MINA 3rd Mobile Creativity & Mobile Innovation Symposium 2013

WEEK TWO: Auckland (post 3 of 3): MINA 3rd Mobile Creativity & Mobile Innovation Symposium 2013

The Mobile Innovation Network Aotearoa [MINA] creates interactions between people, content and the creative industries http://mina.pro/

This is the final post of three covering ‘WEEK MINA’ (as it shall henceforth be known) – my first week in Auckland and a welcome excursion into all forms of mobile creativity. The main event of the week was the 3rd Mobile Creativity & Mobile Innovation Symposium 2013, organised by Max Schleser and Laurent Antonczak and held at AUT’s stunning Sir Paul Reeves Building.

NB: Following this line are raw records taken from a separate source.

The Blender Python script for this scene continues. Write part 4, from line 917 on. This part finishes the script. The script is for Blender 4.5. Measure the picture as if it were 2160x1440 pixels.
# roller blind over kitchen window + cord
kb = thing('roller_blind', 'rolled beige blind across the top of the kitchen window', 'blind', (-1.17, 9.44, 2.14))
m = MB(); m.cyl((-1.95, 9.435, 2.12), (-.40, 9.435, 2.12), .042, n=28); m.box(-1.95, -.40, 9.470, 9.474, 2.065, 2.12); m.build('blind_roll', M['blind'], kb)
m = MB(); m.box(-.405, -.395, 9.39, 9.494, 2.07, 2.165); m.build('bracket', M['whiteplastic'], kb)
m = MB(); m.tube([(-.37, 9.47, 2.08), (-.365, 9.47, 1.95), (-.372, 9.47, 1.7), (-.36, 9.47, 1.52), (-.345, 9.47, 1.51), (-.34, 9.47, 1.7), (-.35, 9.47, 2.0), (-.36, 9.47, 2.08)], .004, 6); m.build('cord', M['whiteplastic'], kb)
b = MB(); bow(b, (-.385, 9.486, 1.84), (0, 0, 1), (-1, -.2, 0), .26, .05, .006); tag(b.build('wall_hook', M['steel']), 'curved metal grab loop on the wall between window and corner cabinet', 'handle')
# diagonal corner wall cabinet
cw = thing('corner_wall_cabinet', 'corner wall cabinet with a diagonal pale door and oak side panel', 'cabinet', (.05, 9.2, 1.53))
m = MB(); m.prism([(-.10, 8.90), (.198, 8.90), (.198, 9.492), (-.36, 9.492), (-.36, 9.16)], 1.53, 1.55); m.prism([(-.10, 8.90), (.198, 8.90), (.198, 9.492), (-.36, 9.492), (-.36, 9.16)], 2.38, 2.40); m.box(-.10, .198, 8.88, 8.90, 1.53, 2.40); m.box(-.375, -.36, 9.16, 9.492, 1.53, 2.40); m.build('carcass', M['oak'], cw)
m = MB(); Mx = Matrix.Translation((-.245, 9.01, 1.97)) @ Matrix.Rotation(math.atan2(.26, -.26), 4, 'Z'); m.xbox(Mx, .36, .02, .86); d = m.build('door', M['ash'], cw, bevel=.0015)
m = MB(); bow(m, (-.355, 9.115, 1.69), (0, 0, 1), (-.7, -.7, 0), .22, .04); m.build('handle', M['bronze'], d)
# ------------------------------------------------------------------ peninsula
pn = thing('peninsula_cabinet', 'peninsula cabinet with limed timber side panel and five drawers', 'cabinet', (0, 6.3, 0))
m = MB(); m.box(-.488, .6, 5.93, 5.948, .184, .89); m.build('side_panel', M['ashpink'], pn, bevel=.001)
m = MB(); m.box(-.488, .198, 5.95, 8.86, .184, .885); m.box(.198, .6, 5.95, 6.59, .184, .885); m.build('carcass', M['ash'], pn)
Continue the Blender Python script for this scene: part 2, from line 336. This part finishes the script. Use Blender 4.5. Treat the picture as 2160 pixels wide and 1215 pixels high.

Now in its 3rd year, the MINA Symposium is gaining a reputation as one of the leading-edge academic events around mobile creativity, with close links to partner mobile film festivals around the world. The 2-day symposium was punctuated by 3 nights of mobile film screenings that I wrote about here.

I was delighted to be invited to the symposium as a keynote speaker along with Prof. Larissa Hjorth from RMIT. This was the first time I’d attended a MINA event, and I was impressed by the diversity of sessions. With key themes of:

  • MOBILE & PEDAGOGY / Learning & teaching
  • MOBILE & MEDIA PRODUCTION / Distribution & collaboration
  • MOBILE & AESTHETIC / iPhonography & filmmaking
  • MOBILE & SOUND / Music production & Instruments
  • MOBILE & HYBRID ART / Installation
  • MOBILE & INTERACTIVITY / Ludification & gamification
  • MOBILE & SPACE / Locative media & GPS tagging
  • MOBILE & APPlications / Science & Health

Contributions ranged from gaming, interactive film, pedagogy, citizen journalism, film theory, cultural theory, politics, audio (design/art), pedagogy, documentary filmmaking, transmedia, product design – in fact, I kept finding myself thinking ‘(insert colleague/collaborator/twitter contact’s name) should be here. There really is something for everybody at MINA, with the devices in our pockets serving as springboards for an impressively rich range of contributions from pretty much any discipline/field – I was as transfixed and inspired as I am by The Rest Is Noise festival, and that’s saying something…

The full programme is here, but I’ll just pick up on a few (personal) highlights beginning with Hjorth’s keynote, a brilliantly nuanced exploration of social, mobile and locative media signalling a need to focus on emplacement and co-presence rather than the dominant ‘network’ metaphor in visual/media and internet studies. Mobile, movement and geolocated production practices were recurrent themes (as you’d expect), with Hjorth’s keynote followed by Trudy Lane and Halsey Brugund’s audioscapes – which being based in acoustics/audio I found especially interesting – and Candy Elsemore’s mobile location-based augmented reality gaming, which resonated with me from the perspective of engagement through alternate realities and pedagogies.

Lorenzo Dalvit’s focus on camphones as devices for capturing events as they happen was a sobering unfiltered view of the inhumaneness of an oppressive regime. Showing footage that captured police brutality in South Africa, Dalvit highlighted the role of the devices in our pockets as tools for citizen journalism – a theme also picked up by Ben Lenzner who highlighted the work of Tim Pool and the community-activist group India Unheard.

In terms of mobile aesthetics, there were several notable sessions from practitioners/theorists/practitioner-theorists including Patrick Kelly, Dean Keep, Craig Hight and Felipe Cardona. I loved Miriam Ross’ session on ‘The New Vertical’. Ross set up the Vertical Cinema Manifesto as a response to the anti-vertical PSA-spoof (and related) vids that were doing the rounds online. Making the case that this in itself is a form of policing, Ross is calling for us to fight for our right to go vertical. Whatever you think about the horizontal vs. vertical debate (personally, I’m a big fan of the idea of vertical – although I don’t always find it comfortable to watch), it’s important to recognise industry-led convention and to keep questioning, exploring and innovating. Why should film always be horizontal? What about vertical, round, etc? Don’t they have a place too? I always find it interesting when we’re working with students on 24F24H, seeing how many people reject outright the vertical – because that’s how it is, that’s how it’s done, “there’s this study that says…” Ross’ work is timely, needed and refreshing.